- Set problem
Extract the opening line of the entries and every line after it, stopping at and including the line that contains "COL = sc.collection". Do not include pictures.

- Given records
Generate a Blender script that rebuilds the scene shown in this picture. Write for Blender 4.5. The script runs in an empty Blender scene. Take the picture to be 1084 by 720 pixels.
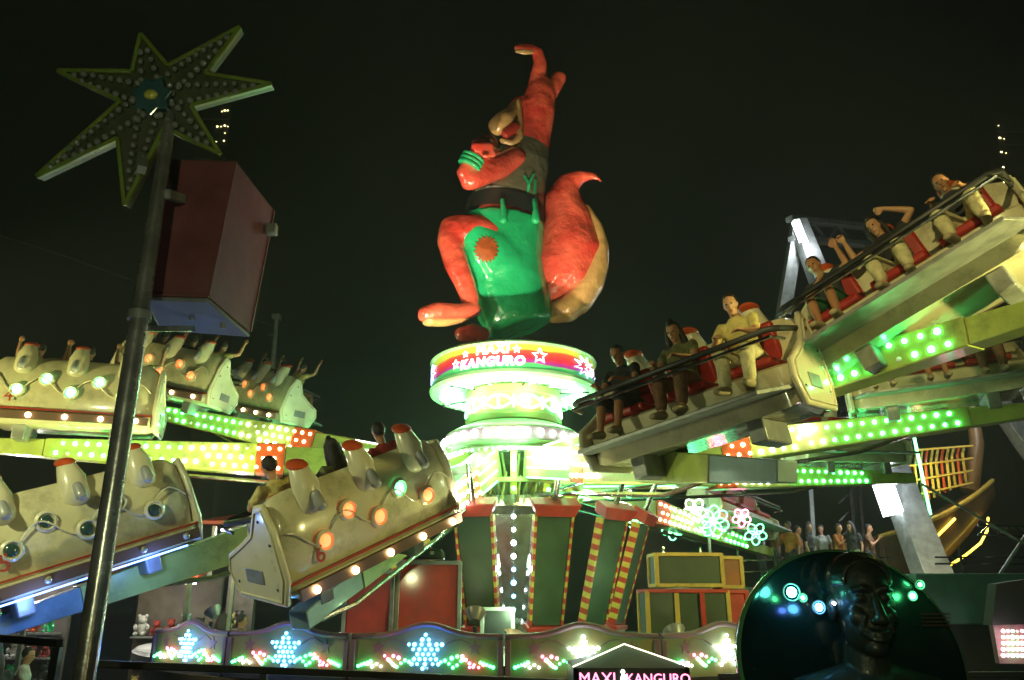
import bpy, math, random
from mathutils import Vector, Matrix, Euler
from mathutils.bvhtree import BVHTree
random.seed(7)
R = math.radians
sc = bpy.context.scene
COL = sc.collection

# ------------------------------------------------------------------ camera, sky, light, exposure
PITCH = R(18.2); CH = 1.6; F = 850.0
cam_d = bpy.data.cameras.new('camera'); cam = bpy.data.objects.new('camera', cam_d); COL.objects.link(cam)
cam.location = (0, 0, CH); cam.rotation_euler = (R(90) + PITCH, 0, 0)
cam_d.sensor_width = 36; cam_d.lens = 36 * F / 1084; cam_d.clip_start = .05; cam_d.clip_end = 2000
sc.camera = cam
sc.view_settings.view_transform = 'Standard'; sc.view_settings.look = 'None'
sc.view_settings.exposure = 0.35; sc.view_settings.gamma = 1
w = bpy.data.worlds.new('World'); sc.world = w; w.use_nodes = True
nt = w.node_tree; bg = nt.nodes['Background']
sky = nt.nodes.new('ShaderNodeTexSky'); sky.sky_type = 'NISHITA'; sky.sun_disc = False
sky.sun_elevation = R(-9); sky.sun_rotation = R(200)
nt.links.new(sky.outputs[0], bg.inputs[0]); bg.inputs[1].default_value = 0.05
bg2 = nt.nodes.new('ShaderNodeBackground'); bg2.inputs[0].default_value = (.9, 1, .75, 1); bg2.inputs[1].default_value = .0001
ad = nt.nodes.new('ShaderNodeAddShader'); nt.links.new(bg.outputs[0], ad.inputs[0]); nt.links.new(bg2.outputs[0], ad.inputs[1])
nt.links.new(ad.outputs[0], nt.nodes['World Output'].inputs[0])
sc.cycles.use_denoising = True
try: sc.cycles.denoiser = 'OPENIMAGEDENOISE'
except Exception: pass
sc.cycles.max_bounces = 5; sc.cycles.volume_bounces = 1; sc.cycles.diffuse_bounces = 3; sc.cycles.glossy_bounces = 3
sc.cycles.transparent_max_bounces = 6; sc.cycles.use_light_tree = True
sc.cycles.sample_clamp_indirect = 6; sc.cycles.caustics_reflective = False; sc.cycles.caustics_refractive = False
HAZE = 0.0016

# ------------------------------------------------------------------ helpers
def ray(px, py):
    a = (px - 542) / F; b = -(py - 360) / F
    return Vector((a, math.cos(PITCH) - math.sin(PITCH) * b, math.sin(PITCH) + math.cos(PITCH) * b))
def P(px, py, Y):
    d = ray(px, py); return Vector((0, 0, CH)) + d * (Y / d.y)
def PZ(px, py, z):
    d = ray(px, py); return Vector((0, 0, CH)) + d * ((z - CH) / d.z)
def PX(x, py, Y):      # height of a point at (x, Y) seen on row py
    b = -(py - 360) / F
    return CH + Y * (math.sin(PITCH) + math.cos(PITCH) * b) / (math.cos(PITCH) - math.sin(PITCH) * b)
def depth(v): return v.y * math.cos(PITCH) + (v.z - CH) * math.sin(PITCH)

def mat(name, col, rough=.5, metal=0, emit=None, es=0, coat=0, var=0, vs=3.0, bump=0, bs=20, col2=None, dirt=0, bd=.02):
    m = bpy.data.materials.new(name); m.use_nodes = True; n = m.node_tree; b = n.nodes['Principled BSDF']
    b.inputs['Base Color'].default_value = (*col, 1); b.inputs['Roughness'].default_value = rough
    b.inputs['Metallic'].default_value = metal; b.inputs['Coat Weight'].default_value = coat
    b.inputs['Coat Roughness'].default_value = .08
    if emit: b.inputs['Emission Color'].default_value = (*emit, 1); b.inputs['Emission Strength'].default_value = es
    if var or bump or dirt:
        tc = n.nodes.new('ShaderNodeTexCoord')
    if var:
        no = n.nodes.new('ShaderNodeTexNoise'); no.inputs['Scale'].default_value = vs; no.inputs['Detail'].default_value = 6
        n.links.new(tc.outputs['Object'], no.inputs['Vector'])
        rp = n.nodes.new('ShaderNodeValToRGB'); rp.color_ramp.elements[0].position = .35; rp.color_ramp.elements[1].position = .65
        c2 = col2 or tuple(max(0, c * (1 - var)) for c in col)
        rp.color_ramp.elements[0].color = (*c2, 1); rp.color_ramp.elements[1].color = (*col, 1)
        n.links.new(no.outputs[0], rp.inputs[0]); last = rp.outputs[0]
        if dirt:
            n3 = n.nodes.new('ShaderNodeTexNoise'); n3.inputs['Scale'].default_value = 1.7; n3.inputs['Detail'].default_value = 9; n3.inputs['Roughness'].default_value = .75
            n.links.new(tc.outputs['Object'], n3.inputs['Vector'])
            r3 = n.nodes.new('ShaderNodeValToRGB'); r3.color_ramp.elements[0].position = .5; r3.color_ramp.elements[1].position = .7
            r3.color_ramp.elements[0].color = (0, 0, 0, 1); r3.color_ramp.elements[1].color = (dirt, dirt, dirt, 1)
            n.links.new(n3.outputs[0], r3.inputs[0])
            mx = n.nodes.new('ShaderNodeMix'); mx.data_type = 'RGBA'; mx.inputs['B'].default_value = (.06, .05, .035, 1)
            n.links.new(r3.outputs[0], mx.inputs['Factor']); n.links.new(last, mx.inputs['A']); last = mx.outputs['Result']
        n.links.new(last, b.inputs['Base Color'])
        ma = n.nodes.new('ShaderNodeMapRange'); ma.inputs['To Min'].default_value = max(.03, rough - .12); ma.inputs['To Max'].default_value = min(1, rough + .15)
        n.links.new(no.outputs[0], ma.inputs['Value']); n.links.new(ma.outputs[0], b.inputs['Roughness'])
    if bump:
        n2 = n.nodes.new('ShaderNodeTexNoise'); n2.inputs['Scale'].default_value = bs; n2.inputs['Detail'].default_value = 5
        n.links.new(tc.outputs['Object'], n2.inputs['Vector'])
        bp = n.nodes.new('ShaderNodeBump'); bp.inputs['Strength'].default_value = bump; bp.inputs['Distance'].default_value = bd
        n.links.new(n2.outputs[0], bp.inputs['Height']); n.links.new(bp.outputs[0], b.inputs['Normal'])
    return m
def lamp_mat(name, col, es):
    m = mat(name, (.8, .8, .8), .3, emit=col, es=es); return m

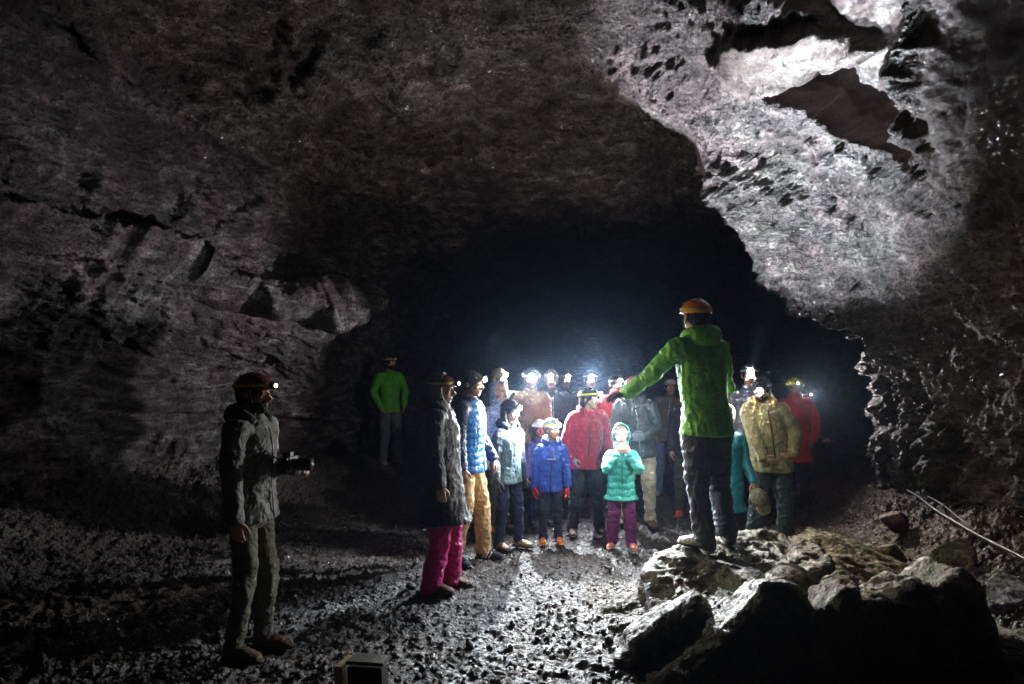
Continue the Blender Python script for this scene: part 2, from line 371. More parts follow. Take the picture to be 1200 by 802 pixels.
M_bould = rock_mat('boulder_rock', (.045, .037, .03), (.16, .135, .10), (.36, .31, .23), 1.2, .5, 1.0, .5, 45, moss=(.085, .10, .035))
M_bouldy = rock_mat('ochre_rock', (.07, .05, .03), (.24, .175, .10), (.42, .34, .22), 1.2, .55, 1.0, .45, 40, moss=(.12, .12, .04))
M_bouldg = rock_mat('grey_rock', (.08, .08, .08), (.2, .2, .2), (.36, .35, .34), 1.2, .6, 1.0, .4, 45)
M_bouldr = rock_mat('red_rock', (.06, .035, .03), (.16, .09, .075), (.27, .17, .14), 1.2, .55, 1.0, .4, 45)

build_ground(); build_cave()

# ---------------------------------------------------------------- rocks
import bmesh
def ico(sub):
    bm = bmesh.new(); bmesh.ops.create_icosphere(bm, subdivisions=sub, radius=1)
    v = np.array([x.co[:] for x in bm.verts]); f = np.array([[q.index for q in x.verts] for x in bm.faces]); bm.free(); return v, f
ICO = {k: ico(k) for k in (1, 2, 3, 4, 5, 6)}
def rock_shape(seed, size, cuts=9, sub=5, rough=1.0, extra=()):
    r = np.random.default_rng(seed); v, f = ICO[sub]; v = v*1.25
    pl = [(d/np.linalg.norm(d), r.uniform(.55, .85)) for d in r.normal(size=(cuts, 3))]
    pl += [(np.array(d, float)/np.linalg.norm(d), k) for d, k in extra]
    for _ in range(2):
        for d, k in pl:
            e = v@d-k; v = v-np.where(e > 0, e, 0)[:, None]*d*.97
    v = v*np.array(size)
    s = max(size)
    nrm = v/np.linalg.norm(v, axis=1)[:, None]
    q = v+seed*3.1
    dd = ridged(q*2.2, 4)*.045+fbm(q*6, 4)*.045+ridged(q*17, 2)*.010+perlin(q*38)*.006
    return v+nrm*(dd*rough*min(1, s*1.6))[:, None], f
def boulder(px, py, Y, size, label, seed, mat=None, rot=(0, 0, 0), cuts=9, sub=5, dz=0, z=None, extra=(), group='boulders heaped at the right of the path'):
    x = (px-CX)/F*Y; zc = CZ+(HY-py)/F*Y if z is None else z
    v, f = rock_shape(seed, size, cuts, sub, extra=extra)
    o = mesh_obj('boulder', v, f, mat or M_bould)
    o.location = (x, Y, zc); o.rotation_euler = [R(a) for a in rot]
    tag(o, label, 'boulder', group)
    return o
def scatter_stones():
    v0, f0 = ICO[1]; V = []; Fc = []; n = 0; r = np.random.default_rng(21)
    cnt = 20000
    Y = 2.0+10*r.random(cnt)**1.25; X = r.uniform(-.95, .95, cnt)*(Y+.3)
    X = np.clip(X, -5, 4.9)
    s = .006+.014*r.random(cnt)**3
    big = r.random(cnt) < .035; s[big] *= 1.8
    Z = g(X, Y)+gdisp(X, Y)-.004
    pert = r.uniform(.65, 1.3, (cnt, len(v0), 1)); sc3 = r.uniform(.6, 1.3, (cnt, 1, 3))
    V = v0[None]*pert*sc3*s[:, None, None]+np.stack([X, Y, Z+s*.5], -1)[:, None, :]
    Fc = f0[None]+(np.arange(cnt)*len(v0))[:, None, None]
    o = mesh_obj('gravel', V.reshape(-1, 3), Fc.reshape(-1, 3), M_stone, smooth=False)
    tag(o, 'dark wet cinder gravel strewn over the cave floor', 'gravel', kind='stuff')
scatter_stones()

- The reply
Generate a Blender script that rebuilds the scene shown in this picture. Write for Blender 4.5. The script runs in an empty Blender scene. Take the picture to be 1084 by 720 pixels.
import bpy, math, random
from mathutils import Vector, Matrix, Euler
from mathutils.bvhtree import BVHTree
random.seed(7)
R = math.radians
sc = bpy.context.scene
COL = sc.collection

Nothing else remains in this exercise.